19 November 2010

He was a working man

He got on the bus in grimy coveralls carrying an old-fashioned lunch box, the kind that looks like a barn with a rounded top made for the Thermos flask inside. Like me, he went straight for the back. Once you get there, you can settle in and release the day slowly, so when you get home, the worst is over.

He was average looking in every way, the kind of guy spy agencies recruit because he can move around and no one remembers he was there. I heard him sigh loudly, so I asked him, "Rough day?"

"Yeah. I'm sorry. Didn't mean to bother you."

Although I was wearing dress casual with a soft briefcase, I said, "don't worry. Workin' men got to stay together."

He laughed a little and I could just see all trouble just lift from his shoulders. "Must've been a big job," I said. "What was it?"

"Ah, you're not interested..." I could tell he was used to having people only be polite, but not really care.

"Nah, go ahead," I told him. "I got another 20 minutes to go, and I'm too tired to read. What you do?"

"Ah, I'm nobody... Just a plumber."

"Wait a minute, fella. Without plumbers we'd be up to our eyeballs in shit." We both laughed. "No really, you're important. We can't live without plumbers."
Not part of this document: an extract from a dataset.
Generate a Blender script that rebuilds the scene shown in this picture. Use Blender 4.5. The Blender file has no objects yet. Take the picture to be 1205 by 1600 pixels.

"I guess..." He was itching to talk but never had anyone who listened. I once heard Larry King say, you want to talk to someone, ask them what they do for a living. Everyone wants to talk about their work.

"Well, you're not all wet, so maybe your day wasn't so bad."

"Nah, I fix heating and air conditioning ducts."

"Yeah? How'd you learn to do that? Your daddy's a plumber?"

"I went into the Navy when I was 17... They sent me to Viet Nam on the U.S.S. Enterprise." He liked saying that. "U-S-S-Enterprise." He drew out the syllables, the way a man sips bourbon.

"Wow! A carrier! I heard those things are as big as a small town."

"Damn right..." He's forgotten he was tired. "I was three floors below the deck." He might have said something else instead of "floors." I don't remember. "You know what?"

I leaned in. "No, what?"

"I did two tours off the coast of Viet Nam and I never saw it once."

"What?"

"Yeah." He repeated himself. "I did two tours off the coast of Viet Nam and I never saw it once. I had shore leave, so when I got off the ship I saw the country. But I never once saw it from sea. I was always below deck."

Now I'm starting to make mental notes. If I ever write that novel I've been promising myself, I gotta put him in it.

"Boy that must be complicated," I said. "You must be pretty smart."

That stung him for a second. Not in a bad way. He just wasn't used to having anyone call him smart.

"I always wanted to study hydraulics," I said. "I used to keep tropical fish. I had pumps to filter the water. 80 gallons an hour. Guy at the fish store told me if I put a right angle in the outflow, I'd cut the pressure by half."

"Yep, every time you go around a 90-degree turn, you lose about half the pressure."

"So what did you do on the Enterprise? You said you were a plumber. What systems did you work on."

"Just about everything... fuel lines, air-conditioning, sewage, water..."

"I guess it must be easier on a ship. Most of your pipes are exposed so you can get at 'em, right? Otherwise, I always wondered how you guys figure out these things because all pipes and ducts and things are behind walls. Until you pull out the floor or the wall, you don't know what you got."

"You always got blueprints..." He spread his hand like he was spreading the blueprint. "Today I had to work on an air conditioning duct. People on the sixth floor weren't getting any."

"Wow!" I said. "All those people depend on you. Without you, they're gonna roast all summer."

He's smiling now. "Yeah... I guess you're right."

"You must be some detective. Your ducts are hidden in the walls. The air conditioning unit's on the roof. You gotta look at the blue prints and find the problem. That makes you a detective."

He's smiling now. His shoulders are back, there's no slouch in him anymore.

I looked out the window. I'd ridden three stops too far. So what. I reached up and pulled the cord. The bell rung.

"Nice to meet you, mister," I said. "Never got your name."

"It's 'Bill.' " He pulled up his sleeve to show me the faded tattoo he got on shore leave. It was a picture of Wild Bill Hickok.

"Nice to meet you, Wild Bill." I paused in the stair well waiting for the doors to open. He waved. I gave him a salute and got off the bus and started the long walk home.